Three CNN architectures—ResNet-50, EfficientNet-B0, and ConvNeXt-Tiny—are compared. ConvNeXt-Tiny is found to be the most robust among the architectures, showing lower performance variation and more robustness across the board.

Key Findings

1. Impact of Distribution Shift: The paper confirms that CNNs' performance degrades notably under distribution shifts. Severe drops in task performance were observed during conditions like heavy rain and fog, with accuracies falling below 80% in some cases.
2. Uncertainty Quantification Robustness: Ensembles consistently enhance classification accuracy and robustness in confidence estimation across different settings of distribution shifts, serving as the benchmark for uncertainty. In several cases, MC-Dropout, particularly its more computationally efficient variants, like Head-Dropout or After-BB-Dropout, maintains competitive performance with Ensembles, offering a feasible trade-off between accuracy and computational cost.
3. Feature Representation and Task Dependence: The research highlights that the robustness of UQ methods depends on the granularity level of feature representations they target. For instance, classification benefits more from targeting high-level-feature representations, while object localization is more reliant on object-level representations.
4. Implications for Real-world Scenarios: The findings emphasize the need for enhanced robustness of neural networks deployed in autonomous systems, especially under adverse weather conditions and distribution shifts that could compromise safety-critical operations.

Implications and Future Work

The implications of this work extend to the development of more resilient and reliable AI systems, particularly for applications like autonomous driving.
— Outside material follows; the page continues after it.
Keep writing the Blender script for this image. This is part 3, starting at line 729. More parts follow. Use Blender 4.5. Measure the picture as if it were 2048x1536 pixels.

The granular approach taken in this paper reveals potential pathways for optimizing uncertainty estimation by tailoring methods to expected types of distribution shifts specific to application tasks.

Future developments in AI could further refine these approaches, exploring advanced architectures and methodologies to bolster model robustness and ensure dependable performance despite the inherent variability in real-world data.

In conclusion, this research offers a significant contribution to understanding and mitigating the impact of distribution shifts on model performance in practical, safety-critical applications. By linking the type of expected distribution shift with appropriate uncertainty quantification methods, the paper encourages more strategic deployment of CNNs in challenging operational environments.